Task directions: Would you print the records below from the first line through the line containing "R = math.radians", skipping the pictures?

━━ Records shown

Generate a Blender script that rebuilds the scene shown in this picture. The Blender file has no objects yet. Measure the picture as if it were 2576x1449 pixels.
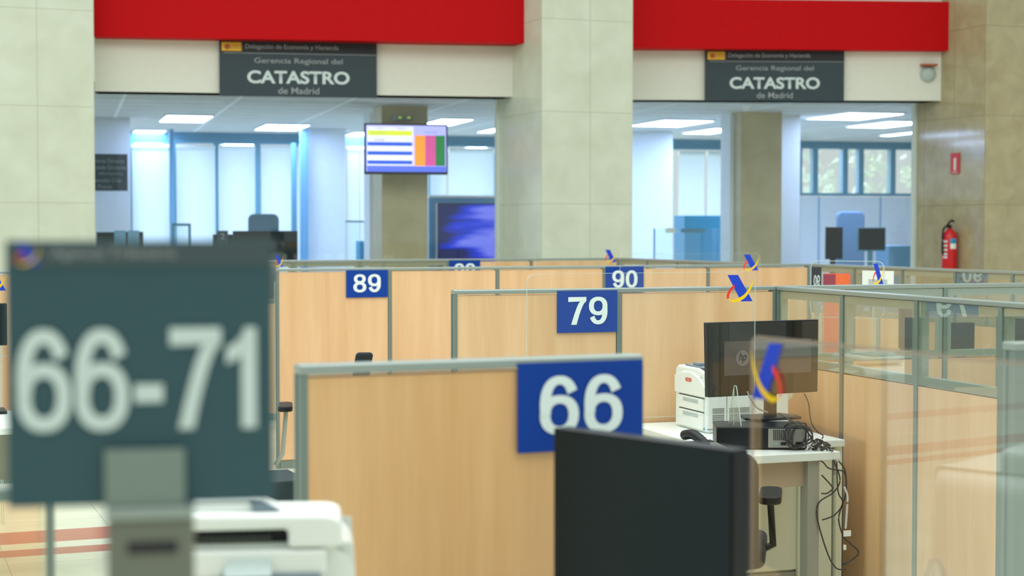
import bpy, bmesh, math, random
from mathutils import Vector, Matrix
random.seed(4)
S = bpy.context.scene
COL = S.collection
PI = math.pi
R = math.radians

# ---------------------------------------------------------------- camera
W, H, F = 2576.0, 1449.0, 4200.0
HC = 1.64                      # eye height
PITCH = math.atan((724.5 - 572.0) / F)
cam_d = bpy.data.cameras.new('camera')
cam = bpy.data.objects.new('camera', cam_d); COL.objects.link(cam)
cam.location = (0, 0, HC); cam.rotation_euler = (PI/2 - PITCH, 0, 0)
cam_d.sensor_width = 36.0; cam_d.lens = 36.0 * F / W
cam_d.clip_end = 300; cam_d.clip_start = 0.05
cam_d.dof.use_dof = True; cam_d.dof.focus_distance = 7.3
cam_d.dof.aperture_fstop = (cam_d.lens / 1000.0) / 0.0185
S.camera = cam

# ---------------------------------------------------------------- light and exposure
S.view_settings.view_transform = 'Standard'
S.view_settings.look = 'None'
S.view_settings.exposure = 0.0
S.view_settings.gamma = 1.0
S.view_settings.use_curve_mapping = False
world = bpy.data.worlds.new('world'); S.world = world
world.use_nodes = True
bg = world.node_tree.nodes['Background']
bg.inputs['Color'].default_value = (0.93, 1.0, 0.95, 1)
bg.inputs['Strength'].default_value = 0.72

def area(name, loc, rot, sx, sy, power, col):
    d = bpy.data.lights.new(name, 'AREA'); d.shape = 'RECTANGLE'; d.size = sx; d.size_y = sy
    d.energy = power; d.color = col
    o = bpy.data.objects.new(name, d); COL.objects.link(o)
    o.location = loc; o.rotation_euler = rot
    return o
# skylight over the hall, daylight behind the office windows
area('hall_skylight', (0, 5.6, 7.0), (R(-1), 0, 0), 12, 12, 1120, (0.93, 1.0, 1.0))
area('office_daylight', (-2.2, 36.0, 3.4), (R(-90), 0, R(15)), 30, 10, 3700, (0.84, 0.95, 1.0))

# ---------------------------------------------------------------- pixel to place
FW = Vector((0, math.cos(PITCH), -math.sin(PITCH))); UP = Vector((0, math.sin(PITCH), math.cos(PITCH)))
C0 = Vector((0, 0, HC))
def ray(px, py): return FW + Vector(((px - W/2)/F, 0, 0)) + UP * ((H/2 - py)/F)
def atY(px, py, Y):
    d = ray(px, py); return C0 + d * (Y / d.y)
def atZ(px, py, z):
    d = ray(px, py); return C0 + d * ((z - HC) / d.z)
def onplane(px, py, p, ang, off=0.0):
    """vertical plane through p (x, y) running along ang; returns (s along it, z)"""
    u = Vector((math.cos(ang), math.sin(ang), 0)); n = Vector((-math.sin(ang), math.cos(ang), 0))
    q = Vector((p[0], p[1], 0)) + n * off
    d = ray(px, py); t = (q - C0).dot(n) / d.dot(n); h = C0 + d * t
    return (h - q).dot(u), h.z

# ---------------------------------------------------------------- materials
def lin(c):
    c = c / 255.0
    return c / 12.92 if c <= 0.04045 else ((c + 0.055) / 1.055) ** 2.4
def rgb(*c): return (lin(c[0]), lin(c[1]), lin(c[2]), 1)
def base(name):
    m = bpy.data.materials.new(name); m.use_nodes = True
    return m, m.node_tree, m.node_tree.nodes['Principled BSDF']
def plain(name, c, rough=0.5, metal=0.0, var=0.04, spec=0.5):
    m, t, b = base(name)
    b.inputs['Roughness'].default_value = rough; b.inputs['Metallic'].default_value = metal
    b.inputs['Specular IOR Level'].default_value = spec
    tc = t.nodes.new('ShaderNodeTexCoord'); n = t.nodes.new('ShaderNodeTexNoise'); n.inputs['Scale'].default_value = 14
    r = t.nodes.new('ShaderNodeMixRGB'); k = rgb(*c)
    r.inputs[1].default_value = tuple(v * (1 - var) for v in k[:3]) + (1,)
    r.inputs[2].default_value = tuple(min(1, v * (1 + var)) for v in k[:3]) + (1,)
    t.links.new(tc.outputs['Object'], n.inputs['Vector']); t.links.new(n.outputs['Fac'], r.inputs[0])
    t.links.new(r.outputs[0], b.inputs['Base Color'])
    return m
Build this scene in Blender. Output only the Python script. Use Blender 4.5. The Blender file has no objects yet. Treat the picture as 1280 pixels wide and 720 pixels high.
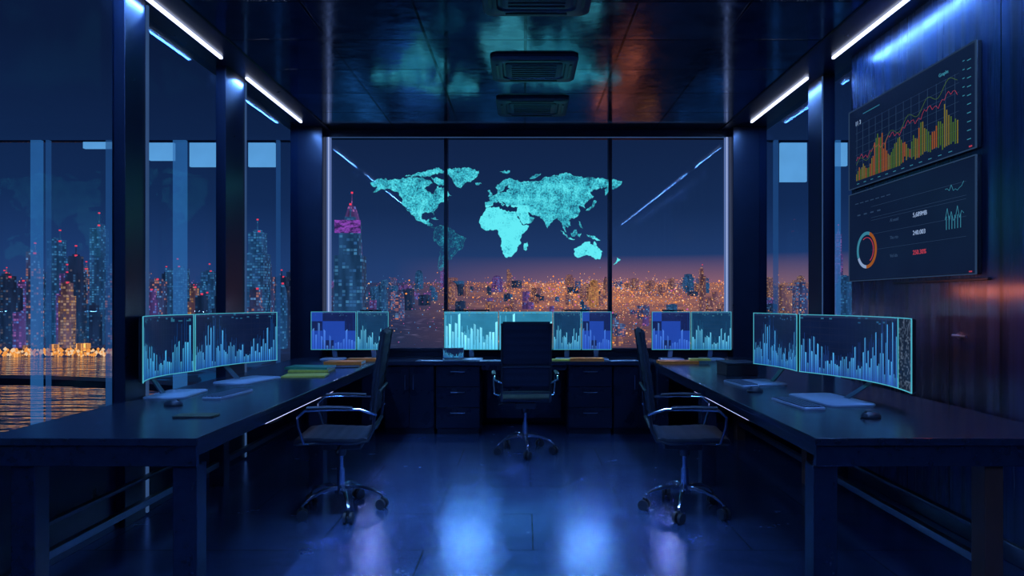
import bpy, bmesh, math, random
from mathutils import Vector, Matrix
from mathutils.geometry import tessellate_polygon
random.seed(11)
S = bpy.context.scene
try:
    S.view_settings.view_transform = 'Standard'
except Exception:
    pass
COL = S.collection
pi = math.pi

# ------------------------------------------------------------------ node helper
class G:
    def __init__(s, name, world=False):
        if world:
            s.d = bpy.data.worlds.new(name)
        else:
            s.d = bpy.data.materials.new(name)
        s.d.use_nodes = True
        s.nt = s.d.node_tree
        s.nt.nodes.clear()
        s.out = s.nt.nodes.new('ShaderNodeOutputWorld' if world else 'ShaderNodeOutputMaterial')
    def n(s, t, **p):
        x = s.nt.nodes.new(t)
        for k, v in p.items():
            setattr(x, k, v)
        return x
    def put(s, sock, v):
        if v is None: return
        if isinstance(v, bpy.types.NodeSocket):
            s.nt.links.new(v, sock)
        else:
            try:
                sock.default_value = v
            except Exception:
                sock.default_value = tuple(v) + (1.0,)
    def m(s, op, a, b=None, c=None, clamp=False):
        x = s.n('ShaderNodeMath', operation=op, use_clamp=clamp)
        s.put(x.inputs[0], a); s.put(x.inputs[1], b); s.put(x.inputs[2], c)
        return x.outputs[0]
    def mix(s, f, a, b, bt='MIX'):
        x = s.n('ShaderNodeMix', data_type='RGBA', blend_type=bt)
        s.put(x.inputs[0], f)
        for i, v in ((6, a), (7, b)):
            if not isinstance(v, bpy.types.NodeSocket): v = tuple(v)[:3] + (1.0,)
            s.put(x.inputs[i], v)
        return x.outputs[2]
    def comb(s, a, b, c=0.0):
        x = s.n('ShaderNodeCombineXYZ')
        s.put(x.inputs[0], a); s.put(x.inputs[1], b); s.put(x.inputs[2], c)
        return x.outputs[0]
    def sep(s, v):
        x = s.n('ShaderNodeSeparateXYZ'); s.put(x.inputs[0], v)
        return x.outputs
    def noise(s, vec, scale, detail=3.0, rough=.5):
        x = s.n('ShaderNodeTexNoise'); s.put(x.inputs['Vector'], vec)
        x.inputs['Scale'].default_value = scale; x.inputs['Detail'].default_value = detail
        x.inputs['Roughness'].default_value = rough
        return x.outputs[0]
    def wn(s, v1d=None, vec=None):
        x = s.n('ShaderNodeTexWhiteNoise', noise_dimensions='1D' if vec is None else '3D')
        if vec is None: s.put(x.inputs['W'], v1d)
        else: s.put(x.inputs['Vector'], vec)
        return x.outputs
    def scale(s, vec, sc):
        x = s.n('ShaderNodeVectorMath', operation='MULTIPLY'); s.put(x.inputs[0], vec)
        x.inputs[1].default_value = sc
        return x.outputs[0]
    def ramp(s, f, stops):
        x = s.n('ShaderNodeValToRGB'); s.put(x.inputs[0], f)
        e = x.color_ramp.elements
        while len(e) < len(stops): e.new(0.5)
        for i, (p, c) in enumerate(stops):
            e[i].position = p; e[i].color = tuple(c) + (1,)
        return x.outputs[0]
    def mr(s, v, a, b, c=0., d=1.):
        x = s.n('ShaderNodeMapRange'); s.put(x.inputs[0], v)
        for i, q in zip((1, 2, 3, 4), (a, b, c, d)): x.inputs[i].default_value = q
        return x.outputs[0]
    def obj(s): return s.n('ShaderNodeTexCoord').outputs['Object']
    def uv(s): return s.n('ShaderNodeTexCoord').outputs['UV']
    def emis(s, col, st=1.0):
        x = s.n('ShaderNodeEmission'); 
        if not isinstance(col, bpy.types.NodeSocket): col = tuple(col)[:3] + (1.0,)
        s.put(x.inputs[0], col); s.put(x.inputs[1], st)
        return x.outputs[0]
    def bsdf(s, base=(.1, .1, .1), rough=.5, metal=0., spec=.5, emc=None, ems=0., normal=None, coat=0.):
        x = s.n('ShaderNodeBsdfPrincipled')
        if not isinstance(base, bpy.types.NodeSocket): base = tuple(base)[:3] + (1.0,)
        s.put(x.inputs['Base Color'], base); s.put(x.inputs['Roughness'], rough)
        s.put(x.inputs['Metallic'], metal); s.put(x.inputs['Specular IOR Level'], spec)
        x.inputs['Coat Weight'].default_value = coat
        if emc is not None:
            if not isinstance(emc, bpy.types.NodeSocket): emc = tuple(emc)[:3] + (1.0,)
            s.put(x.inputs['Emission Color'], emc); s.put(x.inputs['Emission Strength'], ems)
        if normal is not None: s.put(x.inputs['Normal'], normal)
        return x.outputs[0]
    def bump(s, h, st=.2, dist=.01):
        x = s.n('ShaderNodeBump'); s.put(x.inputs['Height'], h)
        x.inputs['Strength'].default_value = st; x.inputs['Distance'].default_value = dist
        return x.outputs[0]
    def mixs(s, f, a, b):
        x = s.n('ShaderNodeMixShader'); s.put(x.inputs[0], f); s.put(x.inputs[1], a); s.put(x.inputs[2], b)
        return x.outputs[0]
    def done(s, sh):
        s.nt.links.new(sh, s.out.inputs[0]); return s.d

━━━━

Finished task:
Generate a Blender script that rebuilds the scene shown in this picture. The Blender file has no objects yet. Measure the picture as if it were 2576x1449 pixels.
import bpy, bmesh, math, random
from mathutils import Vector, Matrix
random.seed(4)
S = bpy.context.scene
COL = S.collection
PI = math.pi
R = math.radians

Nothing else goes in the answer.